*Exercise goal*:
Keep every line where the word "More" appears; drop the rest.

*Material provided*:

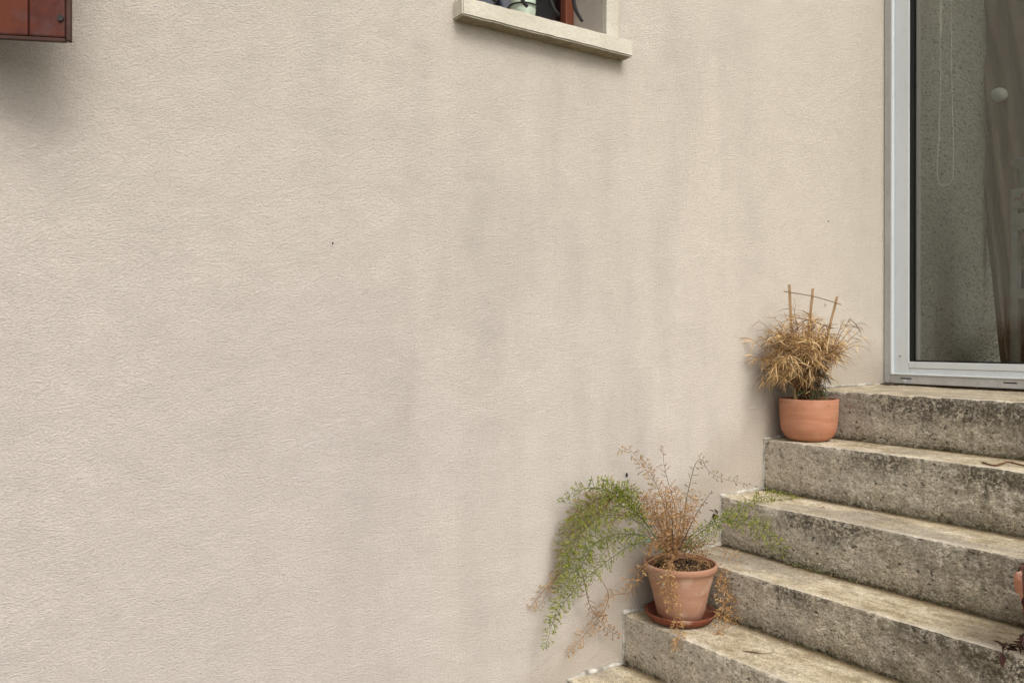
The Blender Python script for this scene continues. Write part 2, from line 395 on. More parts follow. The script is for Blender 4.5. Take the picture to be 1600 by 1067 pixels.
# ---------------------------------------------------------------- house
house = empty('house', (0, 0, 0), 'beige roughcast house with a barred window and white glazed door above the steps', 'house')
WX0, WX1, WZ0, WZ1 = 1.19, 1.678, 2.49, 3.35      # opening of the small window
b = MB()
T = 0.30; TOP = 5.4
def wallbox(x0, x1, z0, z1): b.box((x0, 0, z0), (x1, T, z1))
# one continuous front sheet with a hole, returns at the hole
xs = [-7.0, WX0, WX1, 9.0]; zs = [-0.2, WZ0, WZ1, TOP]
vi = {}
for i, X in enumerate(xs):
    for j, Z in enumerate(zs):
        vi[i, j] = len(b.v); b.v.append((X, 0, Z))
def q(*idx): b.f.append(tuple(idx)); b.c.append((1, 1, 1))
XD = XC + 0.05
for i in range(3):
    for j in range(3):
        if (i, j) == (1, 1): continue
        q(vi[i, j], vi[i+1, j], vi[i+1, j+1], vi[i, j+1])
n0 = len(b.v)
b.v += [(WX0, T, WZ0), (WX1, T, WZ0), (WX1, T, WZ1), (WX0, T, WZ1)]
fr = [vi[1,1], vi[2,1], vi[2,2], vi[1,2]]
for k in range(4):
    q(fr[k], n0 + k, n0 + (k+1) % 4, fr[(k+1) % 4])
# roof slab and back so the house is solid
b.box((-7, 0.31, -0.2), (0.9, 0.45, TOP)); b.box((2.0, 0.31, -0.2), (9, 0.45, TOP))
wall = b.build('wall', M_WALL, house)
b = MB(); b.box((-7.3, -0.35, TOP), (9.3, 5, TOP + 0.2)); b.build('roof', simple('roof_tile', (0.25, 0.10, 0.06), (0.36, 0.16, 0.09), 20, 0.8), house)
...
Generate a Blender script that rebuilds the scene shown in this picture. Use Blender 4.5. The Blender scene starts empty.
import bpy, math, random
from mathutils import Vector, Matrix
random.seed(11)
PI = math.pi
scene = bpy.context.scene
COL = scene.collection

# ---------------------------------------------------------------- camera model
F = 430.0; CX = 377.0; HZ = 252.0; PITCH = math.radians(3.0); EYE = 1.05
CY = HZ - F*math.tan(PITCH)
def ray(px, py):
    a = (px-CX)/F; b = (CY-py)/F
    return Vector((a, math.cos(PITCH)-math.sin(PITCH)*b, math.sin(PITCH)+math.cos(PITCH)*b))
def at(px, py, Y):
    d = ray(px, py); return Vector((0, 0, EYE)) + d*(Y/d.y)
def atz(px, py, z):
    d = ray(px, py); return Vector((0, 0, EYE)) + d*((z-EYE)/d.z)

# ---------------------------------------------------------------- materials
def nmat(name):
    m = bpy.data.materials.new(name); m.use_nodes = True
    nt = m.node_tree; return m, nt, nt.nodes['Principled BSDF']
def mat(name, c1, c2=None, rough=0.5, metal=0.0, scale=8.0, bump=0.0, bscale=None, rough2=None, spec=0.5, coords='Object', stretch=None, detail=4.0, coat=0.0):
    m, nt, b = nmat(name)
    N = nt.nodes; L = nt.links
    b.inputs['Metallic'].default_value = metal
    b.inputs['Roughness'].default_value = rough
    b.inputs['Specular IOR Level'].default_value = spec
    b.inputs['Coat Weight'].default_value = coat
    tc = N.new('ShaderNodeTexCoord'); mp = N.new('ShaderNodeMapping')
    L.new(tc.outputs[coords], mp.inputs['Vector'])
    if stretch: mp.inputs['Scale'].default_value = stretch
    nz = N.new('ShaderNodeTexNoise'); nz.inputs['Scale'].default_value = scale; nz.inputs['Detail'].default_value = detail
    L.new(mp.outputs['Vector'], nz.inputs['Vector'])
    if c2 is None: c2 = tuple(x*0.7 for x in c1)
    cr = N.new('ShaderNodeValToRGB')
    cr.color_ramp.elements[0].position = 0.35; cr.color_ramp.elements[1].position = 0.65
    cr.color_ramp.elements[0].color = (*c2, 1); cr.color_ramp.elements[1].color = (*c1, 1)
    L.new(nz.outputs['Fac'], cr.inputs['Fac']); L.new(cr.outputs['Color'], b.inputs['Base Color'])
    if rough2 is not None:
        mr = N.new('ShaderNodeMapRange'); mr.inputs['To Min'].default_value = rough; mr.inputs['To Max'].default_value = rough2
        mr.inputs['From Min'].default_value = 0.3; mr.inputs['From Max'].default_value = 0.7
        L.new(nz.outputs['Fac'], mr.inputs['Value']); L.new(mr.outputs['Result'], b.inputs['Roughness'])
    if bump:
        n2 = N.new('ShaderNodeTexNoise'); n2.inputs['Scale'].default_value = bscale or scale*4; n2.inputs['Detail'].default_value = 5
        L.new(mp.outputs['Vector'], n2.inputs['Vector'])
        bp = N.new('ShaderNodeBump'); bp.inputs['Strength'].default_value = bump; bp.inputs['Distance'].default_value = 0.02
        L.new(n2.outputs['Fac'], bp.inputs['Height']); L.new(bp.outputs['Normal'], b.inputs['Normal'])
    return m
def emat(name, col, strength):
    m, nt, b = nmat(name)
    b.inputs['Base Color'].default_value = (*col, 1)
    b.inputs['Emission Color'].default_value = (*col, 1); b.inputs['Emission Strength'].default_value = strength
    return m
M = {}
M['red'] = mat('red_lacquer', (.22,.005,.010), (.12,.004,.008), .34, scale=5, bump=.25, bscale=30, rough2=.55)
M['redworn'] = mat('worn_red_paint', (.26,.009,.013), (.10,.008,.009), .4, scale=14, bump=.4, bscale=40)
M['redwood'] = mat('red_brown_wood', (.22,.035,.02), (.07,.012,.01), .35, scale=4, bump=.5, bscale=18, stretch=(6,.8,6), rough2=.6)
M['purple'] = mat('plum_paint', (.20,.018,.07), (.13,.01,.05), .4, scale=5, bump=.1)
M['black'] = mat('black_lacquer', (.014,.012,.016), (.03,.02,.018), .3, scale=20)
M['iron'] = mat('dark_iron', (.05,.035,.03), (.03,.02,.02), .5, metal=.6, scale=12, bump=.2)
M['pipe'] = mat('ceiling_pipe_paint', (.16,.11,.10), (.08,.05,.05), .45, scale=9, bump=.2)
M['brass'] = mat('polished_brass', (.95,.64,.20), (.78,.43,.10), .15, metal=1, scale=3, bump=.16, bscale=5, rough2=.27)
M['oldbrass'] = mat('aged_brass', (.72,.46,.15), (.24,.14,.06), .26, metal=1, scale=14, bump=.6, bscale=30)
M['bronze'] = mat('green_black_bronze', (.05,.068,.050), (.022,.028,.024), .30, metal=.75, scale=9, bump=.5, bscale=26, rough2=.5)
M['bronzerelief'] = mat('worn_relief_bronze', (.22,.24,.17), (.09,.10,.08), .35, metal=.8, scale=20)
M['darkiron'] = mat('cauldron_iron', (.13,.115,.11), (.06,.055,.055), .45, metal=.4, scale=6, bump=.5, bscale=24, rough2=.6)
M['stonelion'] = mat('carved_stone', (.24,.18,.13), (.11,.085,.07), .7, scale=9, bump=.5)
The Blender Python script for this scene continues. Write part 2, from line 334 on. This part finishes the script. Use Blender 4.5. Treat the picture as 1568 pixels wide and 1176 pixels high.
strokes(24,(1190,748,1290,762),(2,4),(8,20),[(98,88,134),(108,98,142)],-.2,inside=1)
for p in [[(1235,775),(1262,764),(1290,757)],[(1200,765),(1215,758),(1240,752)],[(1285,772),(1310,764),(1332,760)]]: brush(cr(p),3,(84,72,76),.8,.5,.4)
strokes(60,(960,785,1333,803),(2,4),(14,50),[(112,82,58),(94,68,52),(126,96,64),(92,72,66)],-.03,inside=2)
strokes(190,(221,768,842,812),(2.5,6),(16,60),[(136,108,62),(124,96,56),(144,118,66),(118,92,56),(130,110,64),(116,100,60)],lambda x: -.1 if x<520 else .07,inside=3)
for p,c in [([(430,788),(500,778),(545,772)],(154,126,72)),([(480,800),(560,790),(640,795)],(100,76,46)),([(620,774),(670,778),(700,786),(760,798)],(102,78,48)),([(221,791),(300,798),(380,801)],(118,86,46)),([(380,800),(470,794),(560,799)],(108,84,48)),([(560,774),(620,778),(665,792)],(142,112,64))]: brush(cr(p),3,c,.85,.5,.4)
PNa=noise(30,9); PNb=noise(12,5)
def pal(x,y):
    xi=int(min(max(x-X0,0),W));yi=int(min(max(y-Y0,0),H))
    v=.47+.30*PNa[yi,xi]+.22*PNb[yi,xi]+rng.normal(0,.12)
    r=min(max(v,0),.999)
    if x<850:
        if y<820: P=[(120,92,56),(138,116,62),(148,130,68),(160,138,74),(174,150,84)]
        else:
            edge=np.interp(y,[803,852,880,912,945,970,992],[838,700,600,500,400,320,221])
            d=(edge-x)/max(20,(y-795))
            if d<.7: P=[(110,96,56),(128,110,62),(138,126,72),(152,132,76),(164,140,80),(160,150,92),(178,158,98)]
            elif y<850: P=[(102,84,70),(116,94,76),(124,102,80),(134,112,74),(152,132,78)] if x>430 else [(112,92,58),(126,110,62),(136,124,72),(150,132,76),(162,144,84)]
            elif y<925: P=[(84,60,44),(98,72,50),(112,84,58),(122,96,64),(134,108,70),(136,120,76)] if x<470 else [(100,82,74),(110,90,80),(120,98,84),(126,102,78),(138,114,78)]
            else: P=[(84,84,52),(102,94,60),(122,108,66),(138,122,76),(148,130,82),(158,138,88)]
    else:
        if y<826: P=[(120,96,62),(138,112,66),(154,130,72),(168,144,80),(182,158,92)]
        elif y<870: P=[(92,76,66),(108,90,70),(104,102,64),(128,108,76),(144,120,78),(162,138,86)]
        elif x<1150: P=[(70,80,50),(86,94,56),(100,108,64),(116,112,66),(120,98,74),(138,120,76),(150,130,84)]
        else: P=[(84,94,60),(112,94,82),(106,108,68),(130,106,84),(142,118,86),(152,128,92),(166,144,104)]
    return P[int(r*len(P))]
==
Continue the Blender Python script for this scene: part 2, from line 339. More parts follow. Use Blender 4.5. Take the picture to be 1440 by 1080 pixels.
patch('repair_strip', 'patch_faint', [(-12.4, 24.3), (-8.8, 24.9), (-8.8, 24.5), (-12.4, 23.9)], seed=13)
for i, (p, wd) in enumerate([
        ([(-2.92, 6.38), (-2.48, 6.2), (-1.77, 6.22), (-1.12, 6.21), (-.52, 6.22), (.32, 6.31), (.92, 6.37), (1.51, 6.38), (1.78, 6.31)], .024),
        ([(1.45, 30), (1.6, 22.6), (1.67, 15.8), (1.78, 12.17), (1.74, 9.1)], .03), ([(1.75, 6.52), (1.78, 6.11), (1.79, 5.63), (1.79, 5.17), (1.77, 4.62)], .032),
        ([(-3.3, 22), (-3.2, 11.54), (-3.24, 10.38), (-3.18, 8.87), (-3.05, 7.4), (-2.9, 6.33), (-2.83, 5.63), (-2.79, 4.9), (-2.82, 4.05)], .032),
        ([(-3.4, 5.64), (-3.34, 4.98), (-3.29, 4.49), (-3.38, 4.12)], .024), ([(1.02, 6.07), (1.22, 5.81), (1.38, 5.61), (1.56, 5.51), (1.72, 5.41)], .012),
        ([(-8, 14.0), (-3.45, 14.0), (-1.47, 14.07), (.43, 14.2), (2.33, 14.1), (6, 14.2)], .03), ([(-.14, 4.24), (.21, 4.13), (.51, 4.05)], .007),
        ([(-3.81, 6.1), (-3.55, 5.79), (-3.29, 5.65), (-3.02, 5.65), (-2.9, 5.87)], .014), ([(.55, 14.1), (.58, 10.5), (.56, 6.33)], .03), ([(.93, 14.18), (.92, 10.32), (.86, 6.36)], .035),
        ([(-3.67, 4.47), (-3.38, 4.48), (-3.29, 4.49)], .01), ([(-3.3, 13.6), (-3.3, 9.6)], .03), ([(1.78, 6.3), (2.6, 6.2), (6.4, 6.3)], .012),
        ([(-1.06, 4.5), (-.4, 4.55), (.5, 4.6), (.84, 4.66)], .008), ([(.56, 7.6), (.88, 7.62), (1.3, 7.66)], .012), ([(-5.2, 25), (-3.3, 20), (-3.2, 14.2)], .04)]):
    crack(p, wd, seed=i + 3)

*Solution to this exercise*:
The Blender Python script for this scene continues. Write part 2, from line 395 on. More parts follow. The script is for Blender 4.5. Take the picture to be 1600 by 1067 pixels.
Continue the Blender Python script for this scene: part 2, from line 339. More parts follow. Use Blender 4.5. Take the picture to be 1440 by 1080 pixels.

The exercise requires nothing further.